Task => Retype the data exactly, from its first line to the line containing "o = MB(); o.box(ox0, ox1", including both, and skip any picture.

Recorded information =>
- - - -

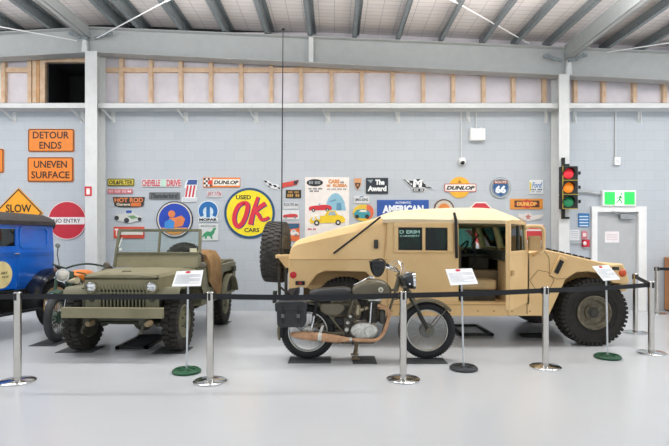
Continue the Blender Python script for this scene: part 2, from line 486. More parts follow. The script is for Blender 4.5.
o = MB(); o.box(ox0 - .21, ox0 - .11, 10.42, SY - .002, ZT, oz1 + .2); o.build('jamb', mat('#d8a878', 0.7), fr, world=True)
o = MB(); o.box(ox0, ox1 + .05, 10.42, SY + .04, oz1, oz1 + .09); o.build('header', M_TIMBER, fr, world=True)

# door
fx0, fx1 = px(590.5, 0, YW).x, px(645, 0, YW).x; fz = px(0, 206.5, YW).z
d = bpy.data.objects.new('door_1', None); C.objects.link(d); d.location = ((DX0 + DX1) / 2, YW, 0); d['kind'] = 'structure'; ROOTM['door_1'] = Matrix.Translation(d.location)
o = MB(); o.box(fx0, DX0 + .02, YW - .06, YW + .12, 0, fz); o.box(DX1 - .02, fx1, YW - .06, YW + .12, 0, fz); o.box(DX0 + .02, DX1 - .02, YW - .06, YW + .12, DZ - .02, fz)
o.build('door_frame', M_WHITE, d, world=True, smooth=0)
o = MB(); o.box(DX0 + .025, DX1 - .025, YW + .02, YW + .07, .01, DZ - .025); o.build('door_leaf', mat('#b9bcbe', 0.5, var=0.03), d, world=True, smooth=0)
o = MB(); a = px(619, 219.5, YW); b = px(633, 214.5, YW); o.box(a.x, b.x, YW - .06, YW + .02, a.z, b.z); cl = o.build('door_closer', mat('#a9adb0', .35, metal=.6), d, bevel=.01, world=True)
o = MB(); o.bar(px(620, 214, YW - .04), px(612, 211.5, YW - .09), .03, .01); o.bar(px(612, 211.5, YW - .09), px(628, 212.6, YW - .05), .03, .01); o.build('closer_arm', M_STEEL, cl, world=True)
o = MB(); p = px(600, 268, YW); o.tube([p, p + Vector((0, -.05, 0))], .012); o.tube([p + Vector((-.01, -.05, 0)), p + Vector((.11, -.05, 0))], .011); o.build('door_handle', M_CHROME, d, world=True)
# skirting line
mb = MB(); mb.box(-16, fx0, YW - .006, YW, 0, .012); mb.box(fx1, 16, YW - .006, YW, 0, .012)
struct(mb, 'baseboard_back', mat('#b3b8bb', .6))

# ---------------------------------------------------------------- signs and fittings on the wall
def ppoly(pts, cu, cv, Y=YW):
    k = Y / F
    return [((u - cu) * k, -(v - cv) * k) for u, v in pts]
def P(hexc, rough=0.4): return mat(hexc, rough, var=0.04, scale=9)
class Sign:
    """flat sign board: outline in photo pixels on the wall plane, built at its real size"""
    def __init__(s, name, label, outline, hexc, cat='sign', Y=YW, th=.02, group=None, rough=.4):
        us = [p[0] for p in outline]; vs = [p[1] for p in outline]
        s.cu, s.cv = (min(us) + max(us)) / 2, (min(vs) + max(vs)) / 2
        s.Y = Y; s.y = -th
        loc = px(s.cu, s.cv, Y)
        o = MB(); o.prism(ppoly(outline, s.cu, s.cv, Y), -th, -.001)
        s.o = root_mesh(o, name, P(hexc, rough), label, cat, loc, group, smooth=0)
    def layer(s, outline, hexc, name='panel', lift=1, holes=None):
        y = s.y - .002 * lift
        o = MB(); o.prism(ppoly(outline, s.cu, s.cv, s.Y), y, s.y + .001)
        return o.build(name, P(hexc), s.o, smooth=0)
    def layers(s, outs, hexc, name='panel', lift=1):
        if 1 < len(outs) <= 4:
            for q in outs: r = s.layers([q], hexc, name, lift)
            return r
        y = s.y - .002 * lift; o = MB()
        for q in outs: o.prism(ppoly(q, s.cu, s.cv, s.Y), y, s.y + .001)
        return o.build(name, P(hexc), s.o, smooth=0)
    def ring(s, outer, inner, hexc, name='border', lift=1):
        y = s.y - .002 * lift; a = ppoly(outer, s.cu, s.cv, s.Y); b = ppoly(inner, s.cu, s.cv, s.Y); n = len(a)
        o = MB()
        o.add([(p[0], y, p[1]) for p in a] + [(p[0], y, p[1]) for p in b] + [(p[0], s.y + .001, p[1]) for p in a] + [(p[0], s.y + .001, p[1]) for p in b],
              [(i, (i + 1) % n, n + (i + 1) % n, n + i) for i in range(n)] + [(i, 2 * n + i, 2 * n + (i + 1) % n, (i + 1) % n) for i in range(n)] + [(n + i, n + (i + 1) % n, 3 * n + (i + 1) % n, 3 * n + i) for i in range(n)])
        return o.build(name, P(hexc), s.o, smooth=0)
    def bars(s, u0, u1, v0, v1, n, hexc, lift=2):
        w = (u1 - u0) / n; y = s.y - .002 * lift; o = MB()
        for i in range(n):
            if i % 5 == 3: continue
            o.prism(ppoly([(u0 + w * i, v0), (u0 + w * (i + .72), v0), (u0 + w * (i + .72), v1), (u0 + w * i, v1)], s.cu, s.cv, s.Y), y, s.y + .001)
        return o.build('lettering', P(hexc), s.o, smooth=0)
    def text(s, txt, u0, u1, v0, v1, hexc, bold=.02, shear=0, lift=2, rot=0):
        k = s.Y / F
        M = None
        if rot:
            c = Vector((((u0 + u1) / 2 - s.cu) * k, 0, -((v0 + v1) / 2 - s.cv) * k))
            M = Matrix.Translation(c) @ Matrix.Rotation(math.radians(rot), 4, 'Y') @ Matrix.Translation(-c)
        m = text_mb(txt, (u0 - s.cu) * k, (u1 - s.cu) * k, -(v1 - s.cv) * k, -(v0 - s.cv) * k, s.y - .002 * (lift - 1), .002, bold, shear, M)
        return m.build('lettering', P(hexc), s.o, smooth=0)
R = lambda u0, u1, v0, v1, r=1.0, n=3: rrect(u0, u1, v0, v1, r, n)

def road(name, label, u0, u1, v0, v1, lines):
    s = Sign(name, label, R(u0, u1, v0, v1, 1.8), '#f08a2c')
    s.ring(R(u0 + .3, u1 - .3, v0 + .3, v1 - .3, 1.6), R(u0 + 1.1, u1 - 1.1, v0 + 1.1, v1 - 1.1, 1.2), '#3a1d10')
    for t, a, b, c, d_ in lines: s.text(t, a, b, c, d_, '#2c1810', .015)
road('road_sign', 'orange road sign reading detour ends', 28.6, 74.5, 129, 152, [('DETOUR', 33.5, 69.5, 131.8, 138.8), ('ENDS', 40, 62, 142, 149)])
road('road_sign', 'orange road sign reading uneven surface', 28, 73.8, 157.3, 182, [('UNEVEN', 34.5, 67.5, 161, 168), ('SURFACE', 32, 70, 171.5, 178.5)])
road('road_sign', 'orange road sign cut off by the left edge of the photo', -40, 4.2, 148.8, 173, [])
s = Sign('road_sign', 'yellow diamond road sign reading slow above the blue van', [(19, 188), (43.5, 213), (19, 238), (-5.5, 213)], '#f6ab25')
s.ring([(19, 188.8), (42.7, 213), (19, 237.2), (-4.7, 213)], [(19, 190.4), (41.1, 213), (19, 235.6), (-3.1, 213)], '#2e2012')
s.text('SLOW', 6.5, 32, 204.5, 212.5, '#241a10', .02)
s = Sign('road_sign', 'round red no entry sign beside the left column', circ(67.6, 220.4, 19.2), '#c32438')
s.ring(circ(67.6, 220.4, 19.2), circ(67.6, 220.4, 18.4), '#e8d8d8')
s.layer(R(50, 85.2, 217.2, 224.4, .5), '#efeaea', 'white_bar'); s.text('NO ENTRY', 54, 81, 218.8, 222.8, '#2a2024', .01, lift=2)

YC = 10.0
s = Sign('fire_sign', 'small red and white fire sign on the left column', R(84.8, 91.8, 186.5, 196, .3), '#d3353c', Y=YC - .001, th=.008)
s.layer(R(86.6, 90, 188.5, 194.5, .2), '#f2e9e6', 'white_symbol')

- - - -

Reply =>
Continue the Blender Python script for this scene: part 2, from line 486. More parts follow. The script is for Blender 4.5.
o = MB(); o.box(ox0 - .21, ox0 - .11, 10.42, SY - .002, ZT, oz1 + .2); o.build('jamb', mat('#d8a878', 0.7), fr, world=True)
o = MB(); o.box(ox0, ox1 + .05, 10.42, SY + .04, oz1, oz1 + .09); o.build('header', M_TIMBER, fr, world=True)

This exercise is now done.